Welcome to Assignment 7
This assignment covers property law — the legal rules governing ownership, possession, and transfer of both personal property (movable things) and real property (land and buildings). You will learn how property is acquired, transferred, secured, and restricted, all of which are foundational to understanding insurance coverage.
Exam Alert!
Key exam topics: bailment types and duty of care, the 3 requirements for a valid gift, joint tenancy vs. tenancy in common (survivorship!), deed types ranked by protection, 4 requirements for adverse possession, and easements vs. licenses.
What You Will Learn
1. The difference between ownership, title, and possession
2. How bailments work and the three levels of duty of care
3. Intellectual property rights (copyrights and patents)
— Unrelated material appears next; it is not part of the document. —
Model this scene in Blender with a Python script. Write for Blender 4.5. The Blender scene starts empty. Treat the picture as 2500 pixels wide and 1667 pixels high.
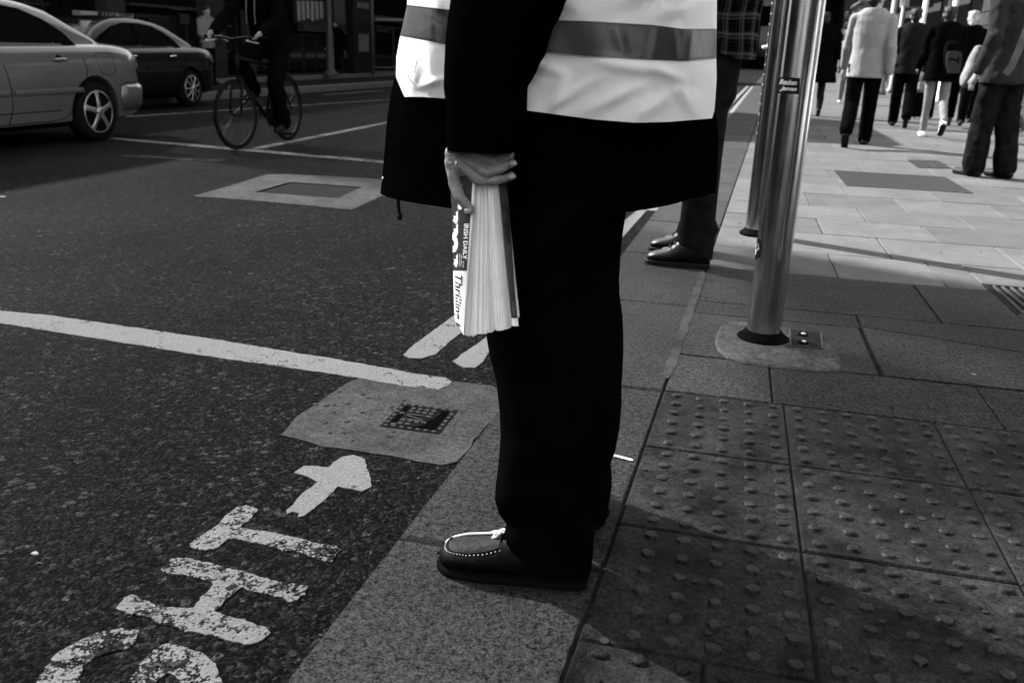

4. Types of real property estates and concurrent ownership
5. How deeds transfer title and why recording matters
6. Mortgages, trust deeds, liens, easements, and zoning
Assignment Parts
Personal Property
Ownership vs. possession, intellectual property, accession, confusion, bailments (3 types), liens, and gifts (3 requirements).
Real Property
Estates (fee simple, life estate), concurrent ownership, co-ops vs. condos, deeds (4 types ranked), warranties of title, and recording priorities.
Mortgages, Easements, Licenses & Zoning
Mortgages, trust deeds, land contracts, mechanics' liens, adverse possession, fixtures, easements, licenses, zoning, eminent domain, and landlord-tenant law.
Quick Reference Summary
Property
Legal rights over a thing, not the thing itself. Real = land. Personal = everything else.
Bailment
Transfer of possession (not ownership). 3 types based on who benefits. Duty of care varies.
Gift Requirements
Donative intent + Delivery + Acceptance. Once complete, irrevocable.
Joint Tenancy vs. TIC
Joint tenancy = survivorship. Tenancy in common = NO survivorship (heirs inherit).
Deed Rankings
General warranty (best) > Special warranty > Bargain-and-sale > Quit-claim (worst).
Adverse Possession
Exclusive + Open + Hostile + Continuous for statutory period. Permission defeats it.